Extreme central banking is making the rich richer: Nordea

Bloomberg

The new global head of macro research at Nordea Bank AB says it’s now clear that the extreme monetary policies that followed the global financial crisis are making the rich richer and everyone else
more indebted.
Kristin Magnusson Bernard, who used to work with financial stability at the European Central Bank, says the lessons learned from cutting interest rates to historic lows mean policy makers may well look
to new tools to support economies in the future.
Though central bankers displayed “remarkable creativity” during the financial crisis, they could come up with “a few more” ideas, Bernard said in a phone interview.
“Probably you could prop up the economies a bit more and probably you could keep the markets at a high, but what’s the price for that?” Bernard said. “You will have a lot of credit extensions to weaker households while you will have a lot of wealth gains for the rich, and at some stage that
discussion starts to bite.”
No corner of the world has had negative rates longer than the Nordic region, with Denmark standing out as the absolute record holder after first going below zero in 2012.
Coincidentally, income inequality has grown in Denmark, with the so-called Gini coefficient rising to 27.6 in 2017 from 26.5 percent in 2012. Gini coefficients measure income distribution across the economy — the lower the number, the greater the level of equality.

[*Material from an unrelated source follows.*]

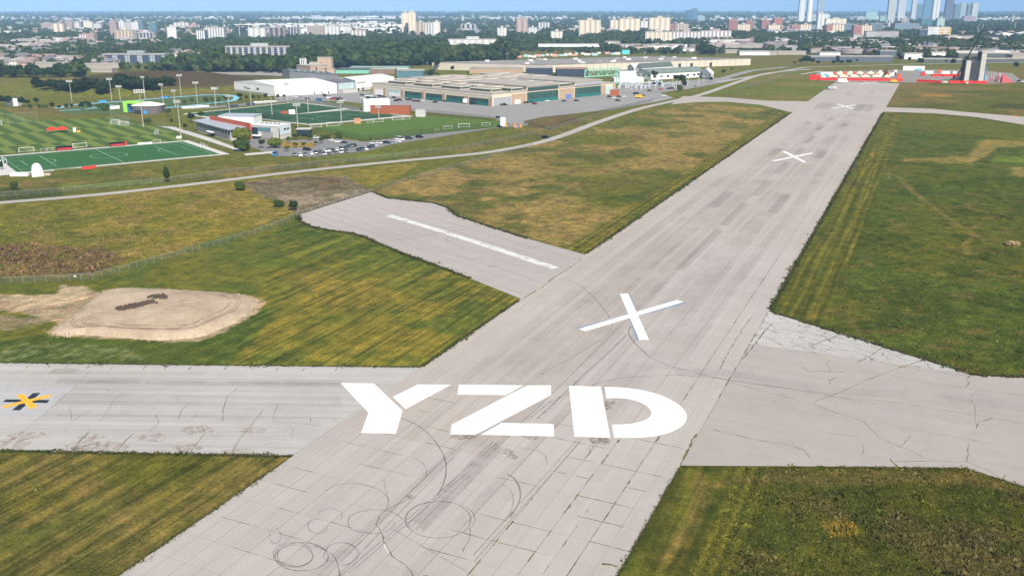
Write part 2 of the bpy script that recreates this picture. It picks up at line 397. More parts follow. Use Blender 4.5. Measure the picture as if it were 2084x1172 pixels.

Despite the increase, Denmark still boasts one of
the world’s highest levels of
income equality.
With extremely low interest interest rates, “you will have some households who benefit disproportionately from having a lot of financial assets, while others will be very, very exposed to credit bubbles,” Bernard said.
Another unintended consequence of extreme monetary stimulus has been the politicized dimension of the policy. “If you’re the only game in town, you enter into a political sphere, and the fact that you’re becoming such a political heavyweight will question your independence,” Bernard said. “Many of the central banks are mindful of being close to that border.”
She said concerns about uneven effects also apply to macro-prudential policies, such as counter-cyclical capital buffer requirements for banks.